EXERCISE DESCRIPTION: Set down exactly the lines from the one with "Write part 2" to the one with "tag(b.build('ground', M_SOIL), 'ground", both included, and no line outside that range.

◆ ◆ ◆ ◆ ◆ ◆ ◆

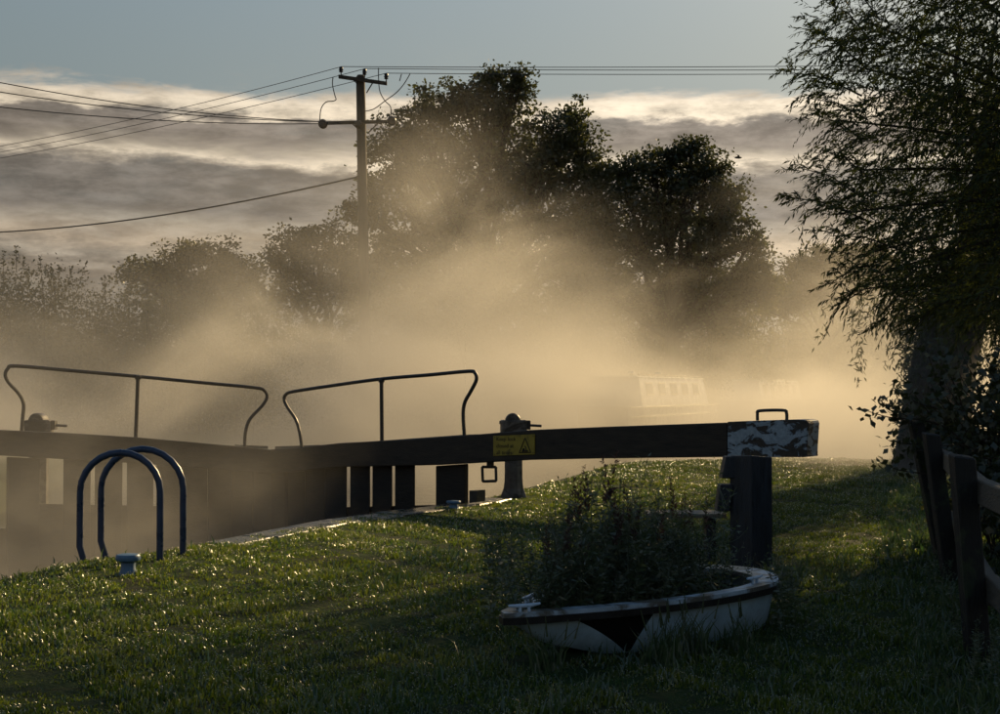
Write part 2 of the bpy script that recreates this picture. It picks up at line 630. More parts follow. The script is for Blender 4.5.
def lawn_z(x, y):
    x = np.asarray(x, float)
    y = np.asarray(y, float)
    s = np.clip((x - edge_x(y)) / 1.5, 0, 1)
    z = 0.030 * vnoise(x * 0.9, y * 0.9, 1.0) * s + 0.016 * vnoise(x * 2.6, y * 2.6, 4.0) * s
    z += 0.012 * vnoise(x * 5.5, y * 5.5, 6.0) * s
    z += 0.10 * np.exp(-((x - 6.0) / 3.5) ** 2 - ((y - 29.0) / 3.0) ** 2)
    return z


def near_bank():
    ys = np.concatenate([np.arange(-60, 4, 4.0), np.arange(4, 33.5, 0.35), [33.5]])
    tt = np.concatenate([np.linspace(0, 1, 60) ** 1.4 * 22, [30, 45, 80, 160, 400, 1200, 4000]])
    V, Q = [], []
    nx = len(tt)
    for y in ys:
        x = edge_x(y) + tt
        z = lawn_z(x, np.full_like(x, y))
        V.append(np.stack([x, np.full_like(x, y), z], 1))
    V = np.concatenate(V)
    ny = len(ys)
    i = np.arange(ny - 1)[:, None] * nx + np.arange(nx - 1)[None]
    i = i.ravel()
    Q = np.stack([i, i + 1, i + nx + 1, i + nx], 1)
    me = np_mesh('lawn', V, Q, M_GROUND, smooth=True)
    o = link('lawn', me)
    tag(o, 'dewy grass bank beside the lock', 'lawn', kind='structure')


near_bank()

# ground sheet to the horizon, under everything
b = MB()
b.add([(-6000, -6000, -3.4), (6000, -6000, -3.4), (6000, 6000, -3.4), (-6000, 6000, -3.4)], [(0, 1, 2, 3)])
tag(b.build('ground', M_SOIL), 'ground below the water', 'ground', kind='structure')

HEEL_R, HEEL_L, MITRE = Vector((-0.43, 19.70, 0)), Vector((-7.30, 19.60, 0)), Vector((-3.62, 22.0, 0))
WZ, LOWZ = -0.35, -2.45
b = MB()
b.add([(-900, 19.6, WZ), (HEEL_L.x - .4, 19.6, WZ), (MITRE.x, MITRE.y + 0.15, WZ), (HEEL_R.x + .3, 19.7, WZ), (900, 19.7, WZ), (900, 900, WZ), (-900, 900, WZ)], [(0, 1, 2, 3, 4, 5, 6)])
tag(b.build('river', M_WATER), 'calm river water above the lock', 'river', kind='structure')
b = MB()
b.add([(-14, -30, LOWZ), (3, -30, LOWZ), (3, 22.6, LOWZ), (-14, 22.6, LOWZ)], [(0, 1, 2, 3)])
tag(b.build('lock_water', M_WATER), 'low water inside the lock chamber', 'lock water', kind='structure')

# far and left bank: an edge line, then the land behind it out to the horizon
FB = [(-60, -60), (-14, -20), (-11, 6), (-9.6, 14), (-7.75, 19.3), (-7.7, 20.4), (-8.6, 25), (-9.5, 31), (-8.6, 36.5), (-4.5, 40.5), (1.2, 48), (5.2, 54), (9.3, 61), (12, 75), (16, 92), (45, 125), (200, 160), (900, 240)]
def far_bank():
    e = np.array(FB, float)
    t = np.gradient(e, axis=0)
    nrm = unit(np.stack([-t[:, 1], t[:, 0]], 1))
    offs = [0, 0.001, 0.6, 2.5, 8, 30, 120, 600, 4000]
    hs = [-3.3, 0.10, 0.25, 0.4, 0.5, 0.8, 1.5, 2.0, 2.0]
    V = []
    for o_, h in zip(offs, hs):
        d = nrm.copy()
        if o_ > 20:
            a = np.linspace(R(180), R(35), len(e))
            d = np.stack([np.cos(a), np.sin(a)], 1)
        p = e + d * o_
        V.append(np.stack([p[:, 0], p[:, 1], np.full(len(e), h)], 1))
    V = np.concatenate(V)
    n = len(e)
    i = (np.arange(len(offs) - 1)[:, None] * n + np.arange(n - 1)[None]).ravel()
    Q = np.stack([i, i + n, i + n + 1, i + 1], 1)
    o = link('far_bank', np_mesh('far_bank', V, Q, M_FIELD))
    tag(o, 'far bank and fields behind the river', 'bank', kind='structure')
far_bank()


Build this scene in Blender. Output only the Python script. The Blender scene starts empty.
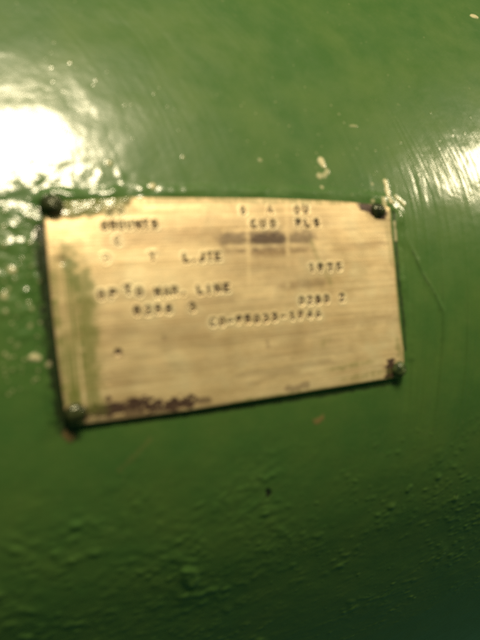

◆ ◆ ◆ ◆ ◆ ◆ ◆

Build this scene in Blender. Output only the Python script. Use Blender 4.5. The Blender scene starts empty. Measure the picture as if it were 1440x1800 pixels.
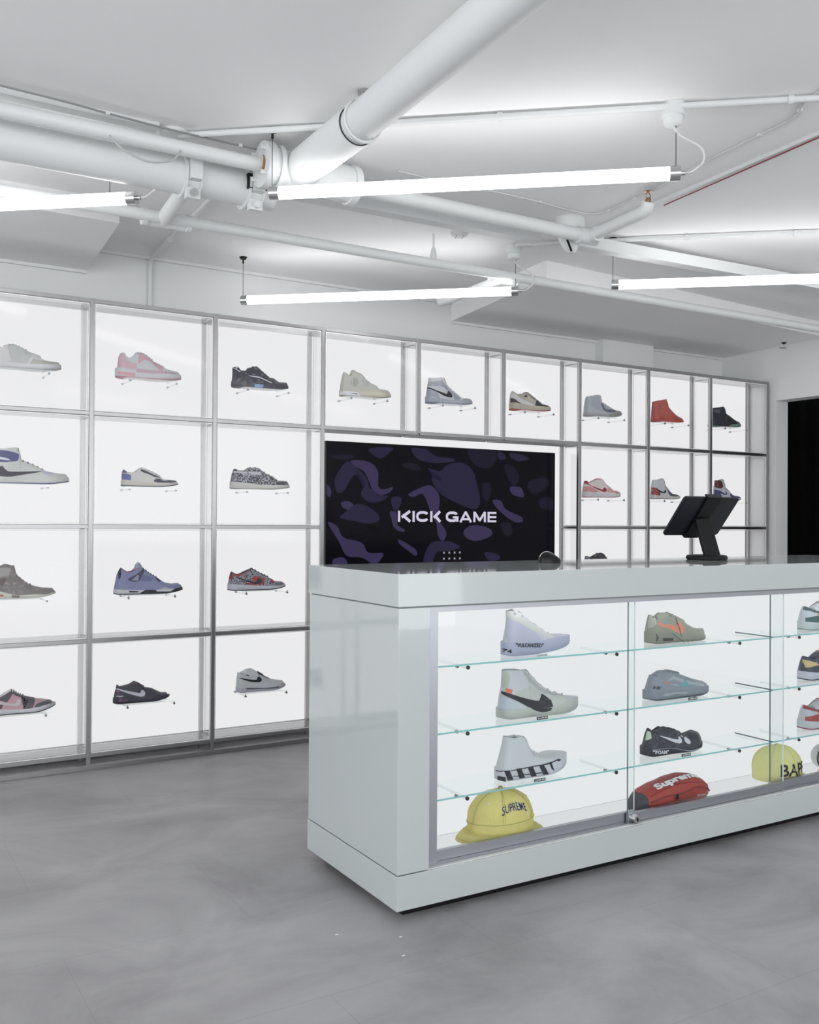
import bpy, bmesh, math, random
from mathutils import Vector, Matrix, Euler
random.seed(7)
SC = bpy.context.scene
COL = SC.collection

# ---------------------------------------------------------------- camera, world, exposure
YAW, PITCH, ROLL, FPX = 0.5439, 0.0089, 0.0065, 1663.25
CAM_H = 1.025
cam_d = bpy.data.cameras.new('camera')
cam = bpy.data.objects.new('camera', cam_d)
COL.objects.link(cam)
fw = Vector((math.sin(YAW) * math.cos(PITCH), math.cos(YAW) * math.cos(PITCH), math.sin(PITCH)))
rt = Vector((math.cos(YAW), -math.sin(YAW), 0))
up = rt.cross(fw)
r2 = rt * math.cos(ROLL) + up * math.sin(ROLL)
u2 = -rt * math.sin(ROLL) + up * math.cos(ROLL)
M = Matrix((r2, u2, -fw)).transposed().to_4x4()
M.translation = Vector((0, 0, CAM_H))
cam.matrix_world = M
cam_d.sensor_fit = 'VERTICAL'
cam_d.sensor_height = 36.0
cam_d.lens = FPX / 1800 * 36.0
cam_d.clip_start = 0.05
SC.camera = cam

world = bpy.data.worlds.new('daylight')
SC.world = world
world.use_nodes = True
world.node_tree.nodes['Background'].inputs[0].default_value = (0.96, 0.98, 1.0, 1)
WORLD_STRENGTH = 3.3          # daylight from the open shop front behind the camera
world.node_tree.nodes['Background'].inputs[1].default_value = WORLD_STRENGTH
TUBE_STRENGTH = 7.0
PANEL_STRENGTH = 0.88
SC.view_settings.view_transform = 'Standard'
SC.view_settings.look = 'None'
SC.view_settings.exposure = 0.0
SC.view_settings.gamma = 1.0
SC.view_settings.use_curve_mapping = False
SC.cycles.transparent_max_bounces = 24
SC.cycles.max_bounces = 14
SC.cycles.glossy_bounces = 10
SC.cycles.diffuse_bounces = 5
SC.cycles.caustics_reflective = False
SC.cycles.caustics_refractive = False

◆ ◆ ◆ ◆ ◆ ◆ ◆

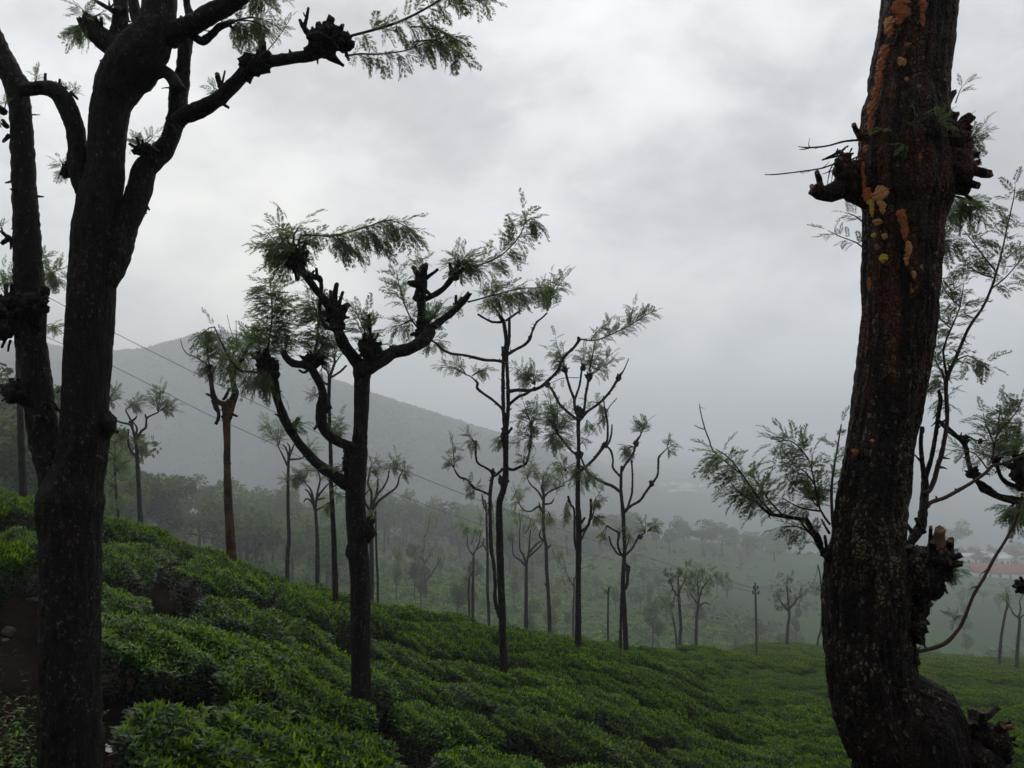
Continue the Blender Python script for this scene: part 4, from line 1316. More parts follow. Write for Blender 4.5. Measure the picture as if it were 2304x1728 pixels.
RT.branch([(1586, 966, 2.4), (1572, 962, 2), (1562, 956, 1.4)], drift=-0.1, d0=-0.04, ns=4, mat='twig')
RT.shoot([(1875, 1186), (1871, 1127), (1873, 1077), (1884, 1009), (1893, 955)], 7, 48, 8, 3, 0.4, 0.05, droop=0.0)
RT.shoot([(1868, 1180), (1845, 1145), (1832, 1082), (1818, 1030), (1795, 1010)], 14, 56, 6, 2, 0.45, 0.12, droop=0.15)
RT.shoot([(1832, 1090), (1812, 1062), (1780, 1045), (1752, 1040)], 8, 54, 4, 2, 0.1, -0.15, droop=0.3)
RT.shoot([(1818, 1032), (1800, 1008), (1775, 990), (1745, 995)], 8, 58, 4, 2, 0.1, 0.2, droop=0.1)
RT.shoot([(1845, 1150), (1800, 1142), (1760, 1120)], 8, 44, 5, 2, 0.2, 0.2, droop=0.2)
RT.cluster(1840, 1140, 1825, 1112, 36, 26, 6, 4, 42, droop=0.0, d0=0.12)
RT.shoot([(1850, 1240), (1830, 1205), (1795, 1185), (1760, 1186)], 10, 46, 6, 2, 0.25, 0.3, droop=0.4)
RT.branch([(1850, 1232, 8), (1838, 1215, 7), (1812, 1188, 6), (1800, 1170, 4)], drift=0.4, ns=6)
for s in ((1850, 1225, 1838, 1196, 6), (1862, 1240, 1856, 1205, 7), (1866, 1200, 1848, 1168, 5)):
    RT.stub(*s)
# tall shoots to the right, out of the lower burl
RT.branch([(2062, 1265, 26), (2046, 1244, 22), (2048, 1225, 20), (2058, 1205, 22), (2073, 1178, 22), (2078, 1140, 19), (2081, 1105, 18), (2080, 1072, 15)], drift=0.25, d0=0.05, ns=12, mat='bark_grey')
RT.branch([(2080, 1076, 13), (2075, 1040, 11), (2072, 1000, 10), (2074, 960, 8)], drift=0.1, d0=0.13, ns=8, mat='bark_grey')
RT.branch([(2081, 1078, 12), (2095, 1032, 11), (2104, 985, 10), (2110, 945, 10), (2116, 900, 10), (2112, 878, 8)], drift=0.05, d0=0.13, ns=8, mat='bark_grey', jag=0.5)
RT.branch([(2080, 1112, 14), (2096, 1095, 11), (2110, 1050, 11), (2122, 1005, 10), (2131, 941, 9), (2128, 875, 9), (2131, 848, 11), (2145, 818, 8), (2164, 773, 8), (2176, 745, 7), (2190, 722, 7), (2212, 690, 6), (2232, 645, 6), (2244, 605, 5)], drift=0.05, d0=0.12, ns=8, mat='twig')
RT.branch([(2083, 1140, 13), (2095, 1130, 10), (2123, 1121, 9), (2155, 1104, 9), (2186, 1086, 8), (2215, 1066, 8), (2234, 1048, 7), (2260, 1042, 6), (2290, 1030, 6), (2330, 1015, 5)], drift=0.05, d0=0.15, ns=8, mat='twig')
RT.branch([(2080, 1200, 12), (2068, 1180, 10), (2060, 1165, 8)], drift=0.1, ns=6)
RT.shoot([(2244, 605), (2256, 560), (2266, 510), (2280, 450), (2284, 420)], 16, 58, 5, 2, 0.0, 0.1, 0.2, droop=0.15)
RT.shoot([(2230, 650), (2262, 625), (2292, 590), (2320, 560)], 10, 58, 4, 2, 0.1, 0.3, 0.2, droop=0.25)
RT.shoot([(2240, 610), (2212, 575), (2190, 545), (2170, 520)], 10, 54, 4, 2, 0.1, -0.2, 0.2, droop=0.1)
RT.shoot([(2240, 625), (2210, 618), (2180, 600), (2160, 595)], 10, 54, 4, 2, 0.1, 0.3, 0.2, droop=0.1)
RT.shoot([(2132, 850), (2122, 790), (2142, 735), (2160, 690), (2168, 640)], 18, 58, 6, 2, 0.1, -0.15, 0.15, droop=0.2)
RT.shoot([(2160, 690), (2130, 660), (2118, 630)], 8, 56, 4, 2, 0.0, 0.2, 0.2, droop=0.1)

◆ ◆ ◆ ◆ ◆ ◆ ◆

RESPONSE TO THIS EXERCISE:
Write part 2 of the bpy script that recreates this picture. It picks up at line 630. More parts follow. The script is for Blender 4.5.
def lawn_z(x, y):
    x = np.asarray(x, float)
    y = np.asarray(y, float)
    s = np.clip((x - edge_x(y)) / 1.5, 0, 1)
    z = 0.030 * vnoise(x * 0.9, y * 0.9, 1.0) * s + 0.016 * vnoise(x * 2.6, y * 2.6, 4.0) * s
    z += 0.012 * vnoise(x * 5.5, y * 5.5, 6.0) * s
    z += 0.10 * np.exp(-((x - 6.0) / 3.5) ** 2 - ((y - 29.0) / 3.0) ** 2)
    return z


def near_bank():
    ys = np.concatenate([np.arange(-60, 4, 4.0), np.arange(4, 33.5, 0.35), [33.5]])
    tt = np.concatenate([np.linspace(0, 1, 60) ** 1.4 * 22, [30, 45, 80, 160, 400, 1200, 4000]])
    V, Q = [], []
    nx = len(tt)
    for y in ys:
        x = edge_x(y) + tt
        z = lawn_z(x, np.full_like(x, y))
        V.append(np.stack([x, np.full_like(x, y), z], 1))
    V = np.concatenate(V)
    ny = len(ys)
    i = np.arange(ny - 1)[:, None] * nx + np.arange(nx - 1)[None]
    i = i.ravel()
    Q = np.stack([i, i + 1, i + nx + 1, i + nx], 1)
    me = np_mesh('lawn', V, Q, M_GROUND, smooth=True)
    o = link('lawn', me)
    tag(o, 'dewy grass bank beside the lock', 'lawn', kind='structure')


near_bank()

# ground sheet to the horizon, under everything
b = MB()
b.add([(-6000, -6000, -3.4), (6000, -6000, -3.4), (6000, 6000, -3.4), (-6000, 6000, -3.4)], [(0, 1, 2, 3)])
tag(b.build('ground', M_SOIL), 'ground below the water', 'ground', kind='structure')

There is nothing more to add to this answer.